Can Tim Burton Convert Over 1000 Hours of TV into One "Dark Shadows" Movie?

One of the weirdest soaps ever to hit the airwaves is Dark Shadows, a late-1960s daily story that spent 6 months as a typical gothic melodrama and then surprised viewers by abruptly introducing ghosts, ancient gods, a sexy vamp named Barnabas (pictured), time travel, and parallel universes. Dan Curtis' iconic series aired for 5 years on ABC, racking up almost 1100 hours of television packed with monstery goodness. And now Tim Burton is set to make a movie version of it, with Johnny Depp as Barnabas. Can it really be done?

The soap-opera lovers over at Collider yesterday managed to get producer Richard D. Zanuck to confirm that Dark Shadows is Burton's next project, filming next year in England. Depp, who owns the rights to the series, has said many times that his greatest fantasy as a kid was to become Barnabas.

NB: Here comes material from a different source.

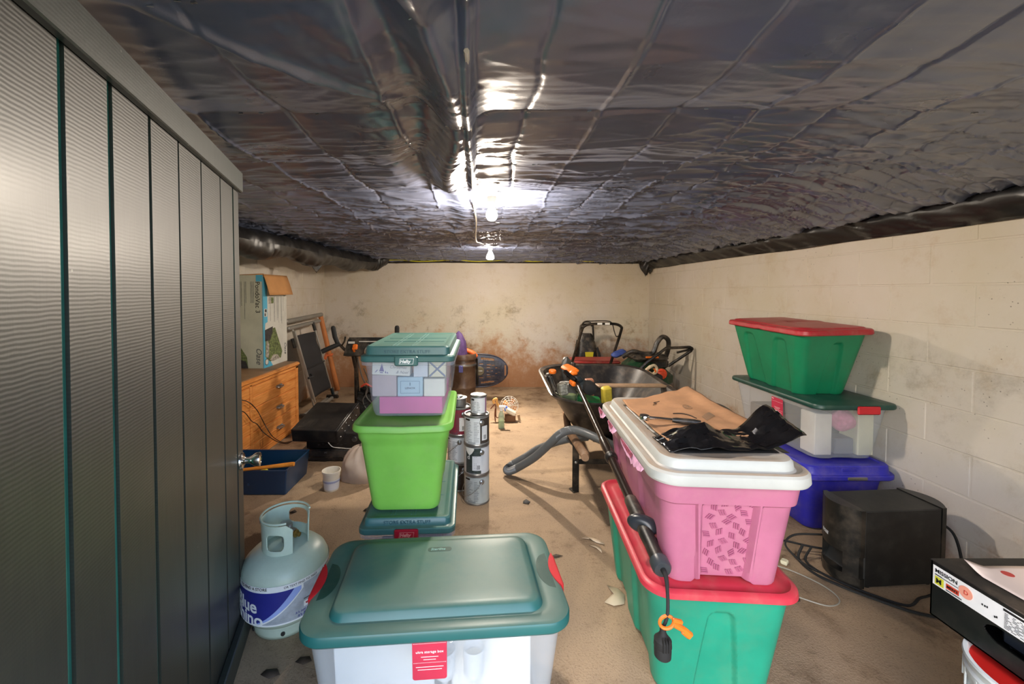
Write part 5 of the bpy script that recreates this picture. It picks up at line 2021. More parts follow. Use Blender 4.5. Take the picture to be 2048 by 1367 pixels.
# shovel blade standing in the far left of the tray
SV = thing('shovel', 'grey steel shovel blade sticking up from the far left of the wheelbarrow', 'shovel', wb(-.165, .32, .385), (R(-6), R(-8), R(25)))
g = G()
g.grid(lambda u, v: ((u - .5) * .14 * (1 - (2 * v - 1) ** 4 * .35) * (1 if v < .6 else math.sqrt(max(.02, 1 - ((v - .6) / .42) ** 2))), .03 * (2 * u - 1) ** 2, .10 + .30 * v), 12, 14)
obj('blade', g, mat('worn_steel', '#5f5d59', .4, .6, vary=.2), SV, solid=.003)
g = G()
g.tube([(0, .02, -.02), (0, .01, .16)], .017, 10)
obj('socket', g, mat('worn_steel_socket', '#4d4b48', .45, .6), SV)
def item(name, lab, cat, c, d, col, rot=(0, 0, 0), bev=.005, rough=.6):
    g = G()
    g.box((0, 0, 0), d, bev=bev)
    o = obj(name, g, mat(name + col[1:], col, rough, vary=.15, vscale=20))
    o.location = c
    o.rotation_euler = rot
    return tag(o, lab, cat)
item('wood_block', 'reddish wood block standing in the wheelbarrow, left of two', 'wood block', wb(-.235, -.20, .545), (.055, .05, .28), '#a5694c', (.12, .05, .1))
item('wood_block', 'reddish wood block standing in the wheelbarrow, right of two', 'wood block', wb(-.165, -.18, .55), (.06, .05, .29), '#a26b50', (.12, -.04, .05))
item('tray', 'green plastic tray lying in the near left of the wheelbarrow', 'tray', wb(-.20, -.30, .555), (.17, .11, .05), '#2c8a4c', (.2, .14, -.1), .01, .4)
item('sponge', 'yellow block propped in the wheelbarrow beside the saw pole', 'sponge', wb(-.06, -.28, .55), (.07, .06, .22), '#c9b23c', (.1, -.12, .2), .012)
item('board', 'thin pale board lying across the wheelbarrow towards the pink tote', 'board', wb(.20, -.10, .622), (.60, .09, .016), '#9d8064', (0, .03, .12))
g = G()
pts = []
for i in range(200):
    a = 2 * pi * i / 66
    rr = .075 + .003 * (i % 2) * 0
    pts.append((rr * cos(a), rr * sin(a), .035 * i / 66))
g.tube(pts, [.026 if i % 2 else .022 for i in range(200)], 10)
o = obj('hose_coil', g, mat('grey_hose_small', '#77766f', .5))
o.location = wb(-.29, -.12, .54)
tag(o, 'small coil of grey ribbed hose in the wheelbarrow behind the green tray', 'hose')
g = G()
g.lathe([(.02, 0), (.07, .02), (.085, .10), (.06, .11)], 18)
o = obj('pot', g, mat('sage_pot', '#7d8a63', .6)); o.location = wb(-.345, -.24, .50)
tag(o, 'sage green pot in the near left corner of the wheelbarrow', 'pot')
g = G()
g.prism([(-.03, 0), (.03, 0), (.045, .05), (.0, .19), (-.02, .12)], .004, frame((0, 0, 0), (1, 0, .1), (0, .2, 1)))
o = obj('trowel', g, mat('dark_blade', '#3d3a36', .45, .5), smooth=False); o.location = wb(-.315, -.30, .53)
tag(o, 'dark pointed trowel blade standing in front of the hose coil in wheelbarrow', 'trowel')

# ================================================================== pole saw lying from wheelbarrow to the red lid
M_POLE = mat('bronze_black_pole', '#2a211b', .26, .35)
PS = thing('pole_saw', 'black and orange electric pole saw lying from wheelbarrow to the red lid', 'pole saw', (0, 0, 0))
A = Vector((.635, 2.90, .722))
B = Vector((.556, 1.272, .482))
ax = (B - A).normalized()
def on(t):
    return A + (B - A) * t
L = (B - A).length
side = ax.cross(Vector((0, 0, 1))).normalized()
upv = side.cross(ax).normalized()
g = G()
g.tube([on(.0), on(.55)], .0155, 16)
obj('pole', g, M_POLE, PS)
g = G()
g.tube([on(.50), on(.515), on(.57), on(.59), on(.80)], [.020, .023, .023, .020, .0185], 16)
obj('pole', g, M_POLE, PS)
g = G()
g.tube([on(.592), on(.597), on(.61), on(.615)], [.024, .029, .029, .024], 16)
obj('collar', g, M_BLK, PS)
g = G()
g.tube([on(.79), on(.792), on(.86), on(.87)], [.018, .025, .027, .027], 16)
obj('sleeve', g, M_BLK, PS)
g = G()
def guardf(u, v):
    a = 2 * pi * u
    b = lerp(-pi / 2, pi / 2, v)
    p = on(.882) + side * cos(a) * cos(b) * .052 + upv * (sin(a) * cos(b) * .034 + .010) + ax * (sin(b) * .030 - .016 * cos(a))
    return p
g.grid(guardf, 28, 12)
obj('hand_guard', g, mat('slate_guard', '#252a30', .3), PS)
g = G()
g.tube([on(.885), on(.91), on(.935), on(.96), on(.985)], [.024, .025, .0225, .0225, .024], 16)
obj('grip', g, M_BLK, PS)
g = G()
g.box(on(.915) - upv * .010 - side * .020, (.02, .05, .03), rot=(-.15, 0, .1), bev=.008)
obj('trigger', g, M_BLK, PS)
g = G()
g.tube([on(.975), on(.978), on(.995), on(1.0)], [.026, .030, .030, .025], 20)
obj('end_cap', g, mat('end_cap_grey', '#34383c', .35), PS)
# tail cord, clip and socket hanging over the front of the green tote
K0 = on(1.0)
cordpts = bez([K0 - ax * .02, K0 + ax * .025, K0 + Vector((-.012, -.062, -.034)), K0 + Vector((-.018, -.078, -.065)), K0 + Vector((-.024, -.084, -.088)), K0 + Vector((-.036, -.088, -.112))], 8)
g = G()
g.tube(cordpts, [.010 - .005 * min(1, i / 14) for i in range(len(cordpts))], 10)
obj('power_cord', g, M_RUB, PS)
E0 = Vector(cordpts[-1])
g = G()
PMx = Matrix.Translation(E0 + Vector((0, 0, -.058)))
g.lathe([(.020, -.030), (.0235, -.026), (.0245, -.004), (.0235, .002), (.0255, .006), (.0245, .024), (.014, .036), (.009, .046), (.0085, .062), (.005, .066)], 24, M=PMx)
obj('plug', g, M_RUB, PS, label='round black plug end')
g = G()
for i in range(3):
    g.box(E0 + Vector((-.008 + .008 * i, -.022, -.036)), (.003, .012, .04), bev=.001)
obj('plug_rib', g, M_RUB, PS)
g = G()
ce = E0 + Vector((.008, -.006, .022))
g.tube([ce + Vector((.020 * cos(2 * pi * i / 20), .012 * sin(2 * pi * i / 20), .010 * sin(2 * pi * i / 20 + .6))) for i in range(20)], .0048, 8, closed=True)
g.box(ce + Vector((.036, -.004, -.012)), (.040, .014, .016), rot=(0, .5, 0), bev=.004)
g.box(ce + Vector((.058, -.004, -.030)), (.034, .012, .022), rot=(0, .7, 0), bev=.004)
g.box(ce + Vector((.030, -.004, .006)), (.030, .012, .012), rot=(0, .25, 0), bev=.003)
obj('cord_clip', g, M_ORG, PS, label='orange plastic cord clip')
# saw head
HD = on(0) 
g = G()
def hp_(a, b, c):
    return HD + ax * a - side * b + upv * c
RM = Matrix((side, ax, upv)).transposed().to_4x4()
def hbox(gm, a, b, c, d, rot=(0, 0, 0), bev=.01):
    M = RM.copy()
    M.translation = hp_(a, b, c)
    gm.box((0, 0, 0), d, rot, bev, M)
hbox(g, -.05, .0, .0, (.085, .16, .075), (0, 0, .25), .022)
hbox(g, .01, .05, -.035, (.10, .09, .09), (.2, 0, -.2), .03)
obj('motor_housing', g, mat('graphite_housing', '#20272a', .35), PS)
g = G()
hbox(g, -.10, -.03, .055, (.075, .15, .035), (0, .1, .45), .014)
hbox(g, -.03, -.015, .05, (.05, .05, .03), (0, 0, .4), .01)
hbox(g, .035, -.03, .0, (.03, .07, .035), (0, 0, .2), .008)
obj('orange_cover', g, M_ORG, PS, label='orange saw head cover')
g = G()
M = RM.copy(); M.translation = hp_(-.13, .0, .06)
g.lathe([(.018, 0), (.016, .03), (.012, .034)], 14, M=M)
obj('oil_cap', g, M_BLK, PS)
g = G()
M = RM.copy(); M.translation = hp_(-.10, -.155, .035)
g.lathe([(.024, -.012), (.027, -.008), (.027, .008), (.024, .012)], 18, M=M)
obj('tension_knob', g, M_ORG, PS, label='orange tension knob')
g = G()
hbox(g, -.09, -.165, -.045, (.045, .10, .14), (.25, .35, .1), .014)
for i in range(3):
    hbox(g, -.060 + .0 * i, -.185 + .02 * i, -.05, (.008, .11, .13), (.25, .35, .1), .003)
obj('blade_guard', g, M_BLK, PS)
g = G()
g.tube([hp_(-.12, -.04, .03), hp_(-.06, -.065, .045), hp_(-.01, -.05, .04), hp_(.04, -.01, .02)], [.016, .018, .018, .016], 10)
obj('front_handle', g, mat('glossy_black', '#0e0f10', .15), PS)
g = G()
hbox(g, .02, -.095, -.05, (.06, .075, .08), (.2, .1, .2), .008)
obj('side_plate', g, mat('scratched_plate', '#8d8f86', .4, .5, vary=.5, vscale=60), PS)
g = G()
rg = np.random.RandomState(9)
M = RM.copy(); M.translation = hp_(.045, .085, -.03)
g.lathe([(.0, -.045), (.04, -.04), (.05, 0), (.042, .04), (.0, .045)], 22, M=M @ Matrix.Rotation(pi / 2, 4, 'X'))
obj('motor_cap', g, M_RUB, PS)

# ================================================================== ribbed hose looped from the wheelbarrow to the floor
hp2 = bez([(.80, 2.50, .40), (.69, 2.50, .455), (.57, 2.60, .475), (.49, 2.66, .435), (.425, 2.72, .345), (.340, 2.82, .215), (.245, 2.90, .115), (.175, 2.955, .055),
           (.150, 3.005, .042), (.185, 3.03, .065), (.29, 3.0, .140), (.37, 2.985, .20), (.465, 2.97, .245), (.60, 2.99, .275), (.75, 3.02, .28)], 34)
g = G()
g.tube(hp2, [.0275 if i % 2 else .0245 for i in range(len(hp2))], 14)
tag(obj('vacuum_hose', g, mat('grey_ribbed_hose', '#5b5e5f', .38, spec=.6), ang=80), 'grey ribbed vacuum hose looped from the wheelbarrow handle down to the floor', 'hose')
# ================================================================== far right corner: mowers and bag
M_MRED = mat('mower_red', '#a83a36', .4, dust=.3)
MW = thing('lawn_mower', 'red and black push lawn mower with upright tube handle by the back wall', 'lawn mower', (1.395, 5.28, 0))
g = G()
g.box((.0, .0, .30), (.56, .50, .16), bev=.05)
g.box((.0, .05, .40), (.50, .36, .10), bev=.04)
obj('deck', g, M_BLK, MW)
g = G()
g.box((-.02, -.04, .475), (.58, .34, .04), bev=.015)
g.box((-.24, -.25, .40), (.12, .03, .07), bev=.01)
g.box((.22, -.25, .40), (.09, .03, .08), bev=.01)
obj('cover', g, M_MRED, MW, label='red top cover')
g = G()
g.box((-.03, -.262, .41), (.17, .012, .03), bev=.004)
obj('badge', g, mat('cream_badge', '#cdb986', .5), MW, smooth=False)
for sx_ in (-1, 1):
    for sy_ in (-1, 1):
        g = G()
        g.lathe([(.03, -.02), (.10, -.022), (.115, -.015), (.115, .015), (.10, .022), (.03, .02)], 24, M=Matrix.Translation((sx_ * .30, sy_ * .22, .115)) @ Matrix.Rotation(pi / 2, 4, 'Y'))
        obj('wheel', g, M_RUB, MW)
g = G()
g.tube(bez([(-.33, -.14, .44), (-.30, -.24, .62), (-.255, -.36, .88), (-.235, -.39, .935), (-.17, -.41, .965), (.0, -.42, .972), (.13, -.42, .968), (.20, -.41, .935), (.205, -.39, .88), (.165, -.28, .62), (.135, -.18, .42)], 8), .0165, 10)
obj('handle', g, M_BLKM, MW)
g = G()
g.tube(bez([(-.265, -.37, .86), (-.265, -.40, .95), (-.235, -.43, 1.0), (-.15, -.43, 1.005), (.03, -.43, 1.005), (.09, -.42, .975), (.12, -.41, .88), (.15, -.39, .82), (.18, -.37, .82)], 6), .006, 6)
obj('bail_bar', g, M_BLKM, MW)
g = G()
g.box((-.06, -.437, .973), (.055, .006, .022))
g.box((.03, -.437, .973), (.055, .006, .022))
obj('sticker', g, M_INKW, MW, smooth=False)
M_FOR = mat('forest_green_plastic', '#123a22', .4, dust=.2)
SC2 = thing('lawn_raker', 'dark green garden machine with orange knob and black loop handle, right of the mower', 'lawn raker', (1.87, 4.78, 0))
g = G()
g.box((0, .0, .36), (.50, .42, .26), bev=.09)
g.box((-.10, -.02, .50), (.34, .38, .18), bev=.08)
obj('body', g, M_FOR, SC2)
g = G()
g.box((-.02, -.03, .60), (.40, .34, .09), bev=.04)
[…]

But how will the team that brought you Sweeney Todd manage to cut down all that TV into a digestible chunk? Obviously they'll have to choose one of the mini-arcs from the show to focus on (let's hope it's from the sequence where Barnabas travels back in time to an alternate nineteenth century). Or maybe they'll just come up with a brand-new plot arc involving Barnabas. That might be the best way to go, with just a few nods to the original thrown in for die-hard fans.

More importantly, will audiences go for it? By the time this movie comes out, everybody may be suffering from vampire fatigue. Probably the second Twilight movie will be in theaters, and HBO's True Blood will have cornered the market on smart-sexy vamp action. Burton will also be competing with another gothic, old-school vampire tale: Mike "Hellboy" Mignola's Baltimore, directed by David "Dark Knight" Goyer.

Previous attempts to reawaken the sleeping show have also been unsuccessful. When Curtis rebooted the series in the early 1990s as a weekly tale of the supernatural on NBC, it was canceled after just a few months. A 2004 pilot for a WB version of the show was never picked up.

But let's not get gloomy about this. There's plenty of room for more vampire stories, and Dark Shadows isn't just vamp-focused anyway. It's more like The Supernatural, ranging from tales of ghosts to alternate realities. And let's face it: This story was pretty much made for Burton, who is the master of dark camp.